Questions such as What is colour? or What does a colour-blind person see? or Is the red you see the same as the red I see? are often asked by members of the public, yet the answers to such questions are not that straight forward and may depend on who you ask: An experimental psychologist or visual neuroscientist will tell you that colour is simply a construct of the eye/brain and depends on the structures and functions of the visual system of the beholder and cannot be shared. The viewpoint of a philosopher will be governed by their respective approach, and an individual with ‘variant’ colour vision - such as colour blindness or synaesthesia - will offer an insightful but introspective view of their personal experience. Whatever the viewpoint, we hope that our event will demonstrate that our perception of colour is indeed very private.

This event will present 3 different takes on the idea of colour. 

Colour subjectivisms, Why, what, and which one? Dr Derek Brown, Lecturer in Philosophy at the University of Glasgow. 
Colour subjectivists deny that colours are objective properties “out there” in our world. Carrots don’t have orange in themselves, nor do avocados have green. For colour subjectivists there is a robust private life of colour. Why hold such a view?

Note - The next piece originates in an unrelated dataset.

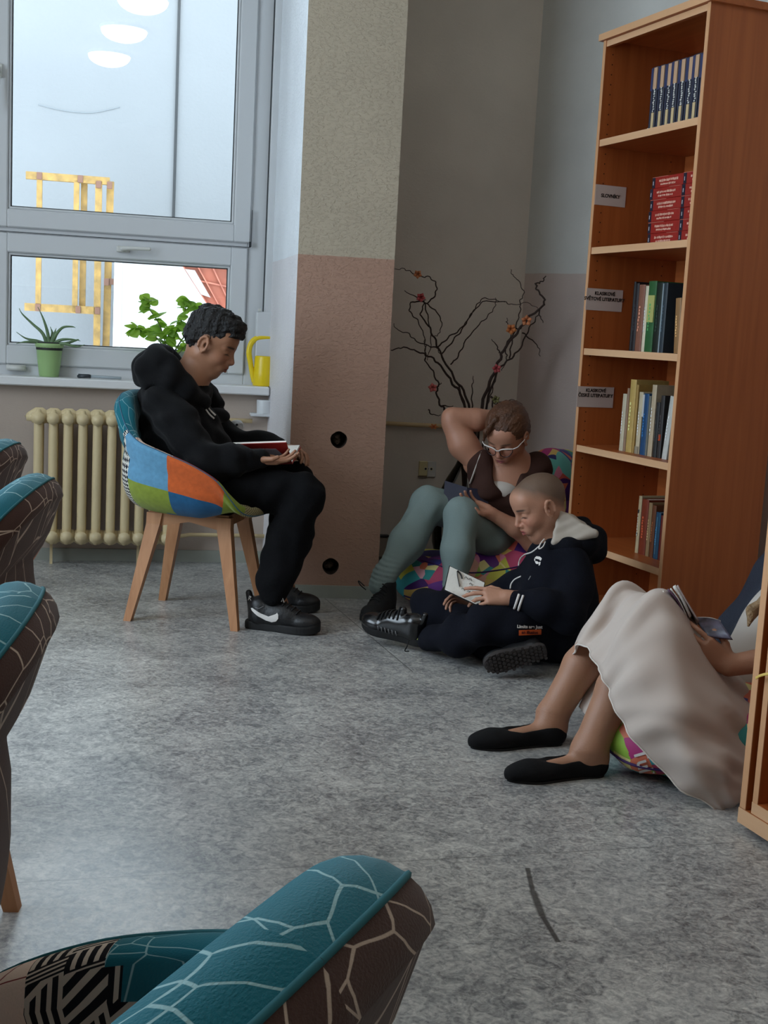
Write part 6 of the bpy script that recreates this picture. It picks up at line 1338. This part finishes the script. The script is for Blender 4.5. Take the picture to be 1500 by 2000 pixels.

What it’s like to be colour blind. Joe Crutwell, Science writer for the British Science Association.
I have a confession to make. I am red-green colour blind. I have been for the entirety of my life, but didn’t find out until I was around 10 years old, when I was shown a series of odd dot patterns at school. Ever since then, I‘ve been extremely interested in the details of this deficiency, both in my life experience and what I discovered through study.

Individual differences in the perception of colours: From the perspective of synaesthesia and autism. Dr David Simmons, Psychology Lecturer at the University of Glasgow.
It is tempting to think that everyone experiences colours in the same way we do. Certainly there is a surprising level of agreement over the colours that most people like and dislike, although there is also evidence that this can be heavily influenced by culture and upbringing. But for synaesthetes letters, words and even voices can be coloured, whereas for some autistic individuals seeing certain colours can give rise to discomfort and pain. I shall explore the world of individual differences in colour perception using examples from my own and others’ research.

Free event, all welcome. No booking required.